Effective Way To Enhance the Electrode Performance of Multiwall Carbon Nanotube and Poly(3,4-ethylenedioxythiophene): Poly(styrene sulfonate) Composite Using HCl-Methanol Treatment

Abstract

In this study, the electrode performance of composite films composed of highly conductive multiwalled carbon nanotubes (MWCNTs) and poly(3,4-ethylenedioxythiophene) polymerized with poly(4-styrenesulfonate) (PEDOT:PSS) are improved with the use of HCl-methanol (HCl-met) treatment. The HCl-met treatment affects film properties, including surface morphology, optical transmittance, work function (Phi), and electrical conductivity, which are investigated using various kinds of MWCNT/PEDOT:PSS composite systems.
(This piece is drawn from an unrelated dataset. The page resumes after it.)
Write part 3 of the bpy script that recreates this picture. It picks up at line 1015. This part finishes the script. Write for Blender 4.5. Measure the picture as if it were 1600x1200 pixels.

As a result of the HCl-met treatment, all MWCNT/PEDOT:PSS films undergo considerable changes in molecular ratio and arrangement between PEDOT and PSS, but their MWCNTs have no chemical/structural transitions. This in turn enhances the electrical conductivity and catalytic activity of the MWCNT/PEDOT:PSS films without changing their other properties. Furthermore, because of these effects, the HCl-met treatment brings about noticeable enhancements in performance as the source/drain electrode in an organic thin-film transistor and as the catalytic counter electrode in a dye-sensitized solar cell.